Crisis wise, there is also the ‘rational expectations hypothesis’. This says that suppose there is a situation of unemployment. Demand and supply have converged at less than full employment output. There is a fiscal thrust to push up output and employment. Suppliers will then see that prices are expected to rise and increase supply. In case of adaptive expectations, supply will rise slowly in response to price expectations which depend on the prices of the previous year. In case of rational expectations however, rational suppliers will already know the full employment output and the price required for demand and supply to adjust at full employment equilibrium therefore they will adjust price is such a way that there is no crisis at all. Therefore, crisis is only due to a shortfall of rationality. The Ratex guys forget that crisis happens because it is systemic. It is not due to a lack of information. It happens simply because the entire system of finance and real capital is inherently unstable. Even if people are perfectly rational, it is theoretically inevitable for crises to happen. One can’t expect that they will simply sort themselves out in the long run when people become rational.

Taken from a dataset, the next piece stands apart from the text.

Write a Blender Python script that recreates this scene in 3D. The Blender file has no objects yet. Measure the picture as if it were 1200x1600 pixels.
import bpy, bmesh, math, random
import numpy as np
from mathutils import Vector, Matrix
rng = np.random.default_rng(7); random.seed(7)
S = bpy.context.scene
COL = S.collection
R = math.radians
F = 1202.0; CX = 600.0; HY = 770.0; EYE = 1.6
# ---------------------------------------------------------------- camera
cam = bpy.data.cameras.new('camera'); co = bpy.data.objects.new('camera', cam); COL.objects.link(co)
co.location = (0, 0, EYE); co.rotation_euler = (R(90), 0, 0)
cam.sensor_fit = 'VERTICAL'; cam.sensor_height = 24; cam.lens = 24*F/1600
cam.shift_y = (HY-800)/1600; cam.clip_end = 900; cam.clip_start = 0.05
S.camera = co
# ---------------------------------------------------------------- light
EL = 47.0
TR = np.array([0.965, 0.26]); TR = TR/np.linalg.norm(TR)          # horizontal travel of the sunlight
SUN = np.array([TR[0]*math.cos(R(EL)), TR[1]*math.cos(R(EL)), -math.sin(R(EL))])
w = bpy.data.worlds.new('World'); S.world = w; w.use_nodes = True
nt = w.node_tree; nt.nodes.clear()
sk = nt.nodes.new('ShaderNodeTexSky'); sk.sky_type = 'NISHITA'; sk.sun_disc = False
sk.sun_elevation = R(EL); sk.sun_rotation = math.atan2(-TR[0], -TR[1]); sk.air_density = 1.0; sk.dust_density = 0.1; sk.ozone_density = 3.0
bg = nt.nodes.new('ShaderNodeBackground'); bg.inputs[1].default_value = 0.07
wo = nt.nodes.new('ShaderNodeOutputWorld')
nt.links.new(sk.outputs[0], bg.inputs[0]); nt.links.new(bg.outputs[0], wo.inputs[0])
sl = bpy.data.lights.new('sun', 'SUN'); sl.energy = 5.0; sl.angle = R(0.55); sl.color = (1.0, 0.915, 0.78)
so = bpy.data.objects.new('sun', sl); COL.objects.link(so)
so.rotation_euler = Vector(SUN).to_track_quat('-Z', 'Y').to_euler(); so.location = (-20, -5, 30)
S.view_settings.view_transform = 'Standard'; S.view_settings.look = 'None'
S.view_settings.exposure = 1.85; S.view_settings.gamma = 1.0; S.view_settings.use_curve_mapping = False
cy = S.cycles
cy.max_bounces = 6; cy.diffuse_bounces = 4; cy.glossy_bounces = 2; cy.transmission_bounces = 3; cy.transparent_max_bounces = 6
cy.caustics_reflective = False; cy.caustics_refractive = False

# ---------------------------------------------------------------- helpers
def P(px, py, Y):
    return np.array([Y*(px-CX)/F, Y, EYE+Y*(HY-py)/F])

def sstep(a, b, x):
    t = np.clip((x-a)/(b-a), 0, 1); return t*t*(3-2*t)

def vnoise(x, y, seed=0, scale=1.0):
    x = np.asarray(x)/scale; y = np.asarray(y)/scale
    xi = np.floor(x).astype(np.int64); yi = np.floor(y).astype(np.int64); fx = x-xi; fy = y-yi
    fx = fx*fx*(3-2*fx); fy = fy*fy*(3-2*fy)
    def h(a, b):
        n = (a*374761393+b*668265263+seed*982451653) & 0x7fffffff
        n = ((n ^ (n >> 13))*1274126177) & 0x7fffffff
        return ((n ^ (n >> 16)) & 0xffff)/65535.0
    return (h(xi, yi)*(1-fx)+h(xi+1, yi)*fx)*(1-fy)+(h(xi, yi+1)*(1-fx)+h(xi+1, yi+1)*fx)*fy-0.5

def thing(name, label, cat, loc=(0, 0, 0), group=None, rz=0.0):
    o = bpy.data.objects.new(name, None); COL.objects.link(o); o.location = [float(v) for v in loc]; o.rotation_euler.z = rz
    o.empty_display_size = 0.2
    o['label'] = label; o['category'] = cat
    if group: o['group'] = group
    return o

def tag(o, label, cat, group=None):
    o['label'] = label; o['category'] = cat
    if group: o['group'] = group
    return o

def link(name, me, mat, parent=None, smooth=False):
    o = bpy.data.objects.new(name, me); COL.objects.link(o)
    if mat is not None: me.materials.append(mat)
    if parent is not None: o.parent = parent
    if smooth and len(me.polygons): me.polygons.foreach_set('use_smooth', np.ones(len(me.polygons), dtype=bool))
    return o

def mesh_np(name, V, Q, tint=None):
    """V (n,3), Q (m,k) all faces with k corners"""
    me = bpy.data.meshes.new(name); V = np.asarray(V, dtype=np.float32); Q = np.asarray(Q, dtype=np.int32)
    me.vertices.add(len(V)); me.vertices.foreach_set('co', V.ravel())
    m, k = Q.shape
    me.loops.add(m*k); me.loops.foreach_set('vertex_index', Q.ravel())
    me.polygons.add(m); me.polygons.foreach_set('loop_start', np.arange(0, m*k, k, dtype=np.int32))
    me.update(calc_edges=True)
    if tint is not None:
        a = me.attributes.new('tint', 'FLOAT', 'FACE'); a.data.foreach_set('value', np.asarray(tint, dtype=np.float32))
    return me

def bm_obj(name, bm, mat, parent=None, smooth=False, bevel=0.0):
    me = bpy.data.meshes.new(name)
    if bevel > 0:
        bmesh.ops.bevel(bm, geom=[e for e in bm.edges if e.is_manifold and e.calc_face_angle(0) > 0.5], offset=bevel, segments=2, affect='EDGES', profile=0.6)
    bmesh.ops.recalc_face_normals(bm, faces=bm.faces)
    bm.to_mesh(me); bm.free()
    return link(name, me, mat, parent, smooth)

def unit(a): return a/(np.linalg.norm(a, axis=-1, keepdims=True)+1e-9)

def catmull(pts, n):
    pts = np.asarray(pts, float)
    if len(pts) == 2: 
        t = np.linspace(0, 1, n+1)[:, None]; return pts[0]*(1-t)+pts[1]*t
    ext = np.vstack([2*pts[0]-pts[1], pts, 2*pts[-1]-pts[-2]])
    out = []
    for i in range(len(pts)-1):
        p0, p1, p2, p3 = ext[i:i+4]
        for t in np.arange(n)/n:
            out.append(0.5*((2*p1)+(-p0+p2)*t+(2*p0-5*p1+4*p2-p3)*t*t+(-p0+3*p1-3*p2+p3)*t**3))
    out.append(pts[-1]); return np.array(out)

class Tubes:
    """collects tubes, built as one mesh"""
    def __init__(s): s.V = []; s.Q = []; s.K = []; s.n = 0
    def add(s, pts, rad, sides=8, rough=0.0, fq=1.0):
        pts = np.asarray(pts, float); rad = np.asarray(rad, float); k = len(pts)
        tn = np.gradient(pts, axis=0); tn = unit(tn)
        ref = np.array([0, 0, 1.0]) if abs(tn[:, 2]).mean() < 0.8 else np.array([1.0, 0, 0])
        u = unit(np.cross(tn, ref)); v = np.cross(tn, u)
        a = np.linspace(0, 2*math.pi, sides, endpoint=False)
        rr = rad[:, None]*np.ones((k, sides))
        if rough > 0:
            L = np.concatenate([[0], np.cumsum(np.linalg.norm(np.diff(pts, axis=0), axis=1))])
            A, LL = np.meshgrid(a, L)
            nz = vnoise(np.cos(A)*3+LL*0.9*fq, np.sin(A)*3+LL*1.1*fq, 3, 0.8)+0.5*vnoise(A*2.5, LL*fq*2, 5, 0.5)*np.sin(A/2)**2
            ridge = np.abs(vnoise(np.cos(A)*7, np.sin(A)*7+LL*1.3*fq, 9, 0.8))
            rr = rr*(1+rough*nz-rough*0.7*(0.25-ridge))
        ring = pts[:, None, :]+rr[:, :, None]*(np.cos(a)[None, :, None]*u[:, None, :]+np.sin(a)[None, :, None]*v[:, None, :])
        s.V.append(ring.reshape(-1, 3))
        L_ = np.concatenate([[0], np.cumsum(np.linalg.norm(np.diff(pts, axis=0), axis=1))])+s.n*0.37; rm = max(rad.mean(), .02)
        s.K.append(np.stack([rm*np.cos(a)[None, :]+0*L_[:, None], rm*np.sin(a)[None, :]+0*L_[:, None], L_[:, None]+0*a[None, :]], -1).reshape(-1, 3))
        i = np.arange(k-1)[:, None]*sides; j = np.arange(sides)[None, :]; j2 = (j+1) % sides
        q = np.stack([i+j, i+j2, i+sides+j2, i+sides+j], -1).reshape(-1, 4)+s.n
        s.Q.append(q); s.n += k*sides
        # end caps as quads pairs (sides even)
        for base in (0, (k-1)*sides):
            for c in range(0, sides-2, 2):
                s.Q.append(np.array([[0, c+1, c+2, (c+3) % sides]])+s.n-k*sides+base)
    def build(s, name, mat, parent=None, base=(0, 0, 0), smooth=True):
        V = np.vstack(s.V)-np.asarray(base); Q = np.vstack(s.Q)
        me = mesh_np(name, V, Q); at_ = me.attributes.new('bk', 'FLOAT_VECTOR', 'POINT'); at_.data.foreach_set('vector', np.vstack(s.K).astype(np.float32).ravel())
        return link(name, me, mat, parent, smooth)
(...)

These are only three factors that I can remember from my own undergraduate Economics courses that do not present the entire story. I’m not saying don’t teach Ratex or the argument for cash subsidies. I am simply saying that do teach alternatives to Ratex that talk of crisis as systemic, teach real life reasons why cash subsidies haven’t become popular as opposed to food subsidies, teach us the shortfalls of not having a minimum wage. Isn’t it funny that when someone says something left wing-ish, she is treated as biased and unobjective while whatever the liberal right says, even if it doesn’t present the entire story, is the epitome of objectivity?

11 Comments on "In Support Of The Harvard Students’ Walkout On EC 10."

  1. Alex November 5, 2011 at 8:25 am ·

    It is funny how ‘principles to economics’ is nothing but principles to neoclassical economics. It is hardly an introduction to economics, the study of poverty and unemployment. The distinction between micro and macro is characteristic of neoclassical economics as well. Moreover, the distinction between positive and normative economics is a good strategy to present economics as a ‘neutral’ subject, which it is’nt.